Par ailleurs, la perte est consubstantielle au moment. Le lyrisme est bien sûr celui de l’élégie, mais il se combien à celui de l’instant présent, donc avec l’hymne. C’est le sens des bagatelles toutes récentes que composent les Five pieces op. 306 (2021). Les bagatelles sont ces « petits riens musicaux » dans lesquelles le dernier Beethoven découvrira des ressources insoupçonnées, des éclats de l’avenir.
La seconde sonate (Sonata 2) (1975) était pour sa part grandiose par son inventivité en particulier sonore, ses couleurs, sa capacité de brassage musical, quasiment orchestral, comme venu du fond jusque-là insoupçonné du piano. Celui-ci n’est plus qu’un moyen évanouissant pour laisser et d’abord faire venir la musique. Jamais il n’aura autant mérité, au sens le plus noble qui soit, son qualificatif d’ « instrument ».

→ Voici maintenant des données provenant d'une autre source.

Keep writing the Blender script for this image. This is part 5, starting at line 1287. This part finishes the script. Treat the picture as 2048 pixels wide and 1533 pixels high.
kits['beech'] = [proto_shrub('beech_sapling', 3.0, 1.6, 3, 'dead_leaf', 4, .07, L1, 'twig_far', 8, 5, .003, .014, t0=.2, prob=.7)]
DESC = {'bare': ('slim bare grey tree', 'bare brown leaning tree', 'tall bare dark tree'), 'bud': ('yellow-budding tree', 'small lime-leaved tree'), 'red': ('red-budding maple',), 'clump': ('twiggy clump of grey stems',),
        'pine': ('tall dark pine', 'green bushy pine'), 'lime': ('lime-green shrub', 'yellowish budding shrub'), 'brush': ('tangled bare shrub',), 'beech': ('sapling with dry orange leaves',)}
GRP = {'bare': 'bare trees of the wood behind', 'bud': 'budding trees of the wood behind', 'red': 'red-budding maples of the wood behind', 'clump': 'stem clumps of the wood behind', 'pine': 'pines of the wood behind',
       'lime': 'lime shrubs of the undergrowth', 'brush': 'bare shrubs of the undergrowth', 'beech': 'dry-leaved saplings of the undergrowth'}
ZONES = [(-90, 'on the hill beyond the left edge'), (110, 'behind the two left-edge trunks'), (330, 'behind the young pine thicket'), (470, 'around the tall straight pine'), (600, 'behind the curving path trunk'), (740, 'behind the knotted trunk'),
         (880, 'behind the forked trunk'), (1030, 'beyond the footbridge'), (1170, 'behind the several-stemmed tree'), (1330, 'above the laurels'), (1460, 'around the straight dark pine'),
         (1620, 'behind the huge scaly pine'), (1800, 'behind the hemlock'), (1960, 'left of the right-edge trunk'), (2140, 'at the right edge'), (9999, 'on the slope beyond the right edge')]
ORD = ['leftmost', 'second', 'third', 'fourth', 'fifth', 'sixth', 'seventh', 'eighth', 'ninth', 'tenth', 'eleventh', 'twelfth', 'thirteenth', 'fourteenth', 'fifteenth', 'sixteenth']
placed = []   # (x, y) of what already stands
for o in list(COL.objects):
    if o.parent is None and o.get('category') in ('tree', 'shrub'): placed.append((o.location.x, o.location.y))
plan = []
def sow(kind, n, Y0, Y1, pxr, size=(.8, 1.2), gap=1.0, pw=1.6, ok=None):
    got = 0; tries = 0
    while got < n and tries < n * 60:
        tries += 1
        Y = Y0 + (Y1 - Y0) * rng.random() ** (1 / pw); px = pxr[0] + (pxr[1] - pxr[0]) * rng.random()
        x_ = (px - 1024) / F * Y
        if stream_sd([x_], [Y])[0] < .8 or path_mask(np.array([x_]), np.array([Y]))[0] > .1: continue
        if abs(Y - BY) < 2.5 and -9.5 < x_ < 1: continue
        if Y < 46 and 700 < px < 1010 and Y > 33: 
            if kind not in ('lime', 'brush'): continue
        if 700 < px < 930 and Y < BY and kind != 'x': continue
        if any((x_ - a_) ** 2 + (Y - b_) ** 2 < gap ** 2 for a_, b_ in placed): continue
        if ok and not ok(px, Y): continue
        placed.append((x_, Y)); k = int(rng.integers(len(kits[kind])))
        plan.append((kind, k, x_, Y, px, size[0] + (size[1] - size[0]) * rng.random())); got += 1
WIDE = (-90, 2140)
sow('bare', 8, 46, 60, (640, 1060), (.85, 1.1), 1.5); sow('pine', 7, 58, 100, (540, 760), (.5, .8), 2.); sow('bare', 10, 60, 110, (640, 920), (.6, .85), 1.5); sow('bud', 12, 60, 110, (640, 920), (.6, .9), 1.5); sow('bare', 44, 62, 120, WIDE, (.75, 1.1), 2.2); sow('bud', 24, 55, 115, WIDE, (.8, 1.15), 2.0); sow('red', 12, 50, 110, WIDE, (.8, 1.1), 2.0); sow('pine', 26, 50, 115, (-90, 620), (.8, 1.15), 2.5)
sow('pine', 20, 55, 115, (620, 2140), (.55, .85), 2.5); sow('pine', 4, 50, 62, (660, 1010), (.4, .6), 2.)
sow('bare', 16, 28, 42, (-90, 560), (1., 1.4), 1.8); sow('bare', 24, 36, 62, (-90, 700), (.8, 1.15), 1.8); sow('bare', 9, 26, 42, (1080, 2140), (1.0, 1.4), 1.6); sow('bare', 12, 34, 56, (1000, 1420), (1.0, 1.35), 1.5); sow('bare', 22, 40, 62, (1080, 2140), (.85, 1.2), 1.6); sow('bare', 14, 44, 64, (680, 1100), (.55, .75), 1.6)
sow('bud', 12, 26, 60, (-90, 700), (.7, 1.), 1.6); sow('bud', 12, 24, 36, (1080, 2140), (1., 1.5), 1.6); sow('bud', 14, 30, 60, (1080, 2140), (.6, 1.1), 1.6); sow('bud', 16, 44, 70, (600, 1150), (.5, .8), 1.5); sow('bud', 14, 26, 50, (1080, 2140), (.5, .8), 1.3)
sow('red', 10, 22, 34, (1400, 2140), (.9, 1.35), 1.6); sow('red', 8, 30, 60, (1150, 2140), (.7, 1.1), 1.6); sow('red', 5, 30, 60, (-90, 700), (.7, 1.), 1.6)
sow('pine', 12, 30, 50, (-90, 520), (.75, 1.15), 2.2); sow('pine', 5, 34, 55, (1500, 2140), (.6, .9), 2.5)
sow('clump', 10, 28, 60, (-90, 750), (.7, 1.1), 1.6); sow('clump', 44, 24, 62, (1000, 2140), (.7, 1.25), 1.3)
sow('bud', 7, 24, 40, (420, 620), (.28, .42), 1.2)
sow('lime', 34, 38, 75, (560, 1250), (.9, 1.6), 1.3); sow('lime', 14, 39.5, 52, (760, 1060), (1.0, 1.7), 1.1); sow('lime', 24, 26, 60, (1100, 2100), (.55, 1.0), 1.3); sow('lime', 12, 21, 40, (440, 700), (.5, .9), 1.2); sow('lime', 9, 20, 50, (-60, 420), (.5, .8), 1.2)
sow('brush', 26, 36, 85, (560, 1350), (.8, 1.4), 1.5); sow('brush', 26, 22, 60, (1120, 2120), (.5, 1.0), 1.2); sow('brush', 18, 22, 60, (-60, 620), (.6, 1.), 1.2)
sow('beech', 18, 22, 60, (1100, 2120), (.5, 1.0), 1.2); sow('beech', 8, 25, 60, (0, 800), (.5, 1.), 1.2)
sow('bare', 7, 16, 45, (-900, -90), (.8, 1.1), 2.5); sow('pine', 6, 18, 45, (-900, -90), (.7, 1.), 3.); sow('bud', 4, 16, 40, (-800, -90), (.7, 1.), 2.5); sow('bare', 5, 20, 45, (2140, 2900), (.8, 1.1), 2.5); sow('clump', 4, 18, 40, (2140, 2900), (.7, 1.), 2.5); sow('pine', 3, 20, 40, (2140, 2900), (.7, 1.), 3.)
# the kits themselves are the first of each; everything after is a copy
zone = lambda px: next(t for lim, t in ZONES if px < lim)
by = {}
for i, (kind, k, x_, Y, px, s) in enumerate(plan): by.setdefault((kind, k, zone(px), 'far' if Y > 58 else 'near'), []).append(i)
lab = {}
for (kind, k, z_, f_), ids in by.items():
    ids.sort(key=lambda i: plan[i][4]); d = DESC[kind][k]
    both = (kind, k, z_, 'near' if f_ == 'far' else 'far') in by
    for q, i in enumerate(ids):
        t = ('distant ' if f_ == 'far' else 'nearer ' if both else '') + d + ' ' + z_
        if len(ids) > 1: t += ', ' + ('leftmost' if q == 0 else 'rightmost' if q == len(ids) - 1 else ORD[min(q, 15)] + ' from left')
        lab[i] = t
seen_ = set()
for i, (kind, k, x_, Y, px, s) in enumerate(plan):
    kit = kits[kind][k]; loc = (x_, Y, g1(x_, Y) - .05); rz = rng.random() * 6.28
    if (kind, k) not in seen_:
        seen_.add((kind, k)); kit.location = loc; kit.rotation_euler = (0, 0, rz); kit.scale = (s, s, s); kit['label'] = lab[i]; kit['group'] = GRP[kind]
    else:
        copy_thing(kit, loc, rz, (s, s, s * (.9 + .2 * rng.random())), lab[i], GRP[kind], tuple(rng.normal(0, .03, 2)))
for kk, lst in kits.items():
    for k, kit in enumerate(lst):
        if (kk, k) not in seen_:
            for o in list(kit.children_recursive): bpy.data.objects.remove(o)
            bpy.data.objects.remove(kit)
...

En songeant à tout cela, on en revient naturellement aux Stille Lieder, au « chansons sans paroles », alors si proches de la ritournelle ou du ver d’oreille. La musique se fait aussi légère que l’air. Ou bien elle flotte. Ou encore elle tombe délicatement, silencieusement, c’est-à-dire musicalement (puisque la musique est ce silence que le discours a recouvert, ce silence étant lui-même redoublé comme son propre écho dans ce qui ne se laisse pas dire, pas même symboliser autrement) à la manière des flocons de neige qui dansent et se déposent sur nos épaules. La musique n’est plus celle de la pluie ou de l’orage, en ce qu’elle se fraye même un chemin à travers ce dernier, le plus violent, celui de la guerre, et qui fut emprunté en février 2022 pour fuir Kiev en direction de Berlin. L’élégie, toujours, dans les Three pieces (March 2022, Berlin), dont c’est ici, dans l’album, la première mondiale), depuis celle de 1967 jusqu’à la présente, de 2022, avec la plus grande et intense délicatesse, qui ne se confond pas avec quelque pathos. Ainsi, dans les temps les plus affreux, un lyrisme, comme un poème, est possible parce qu’il s’est montré nécessaire.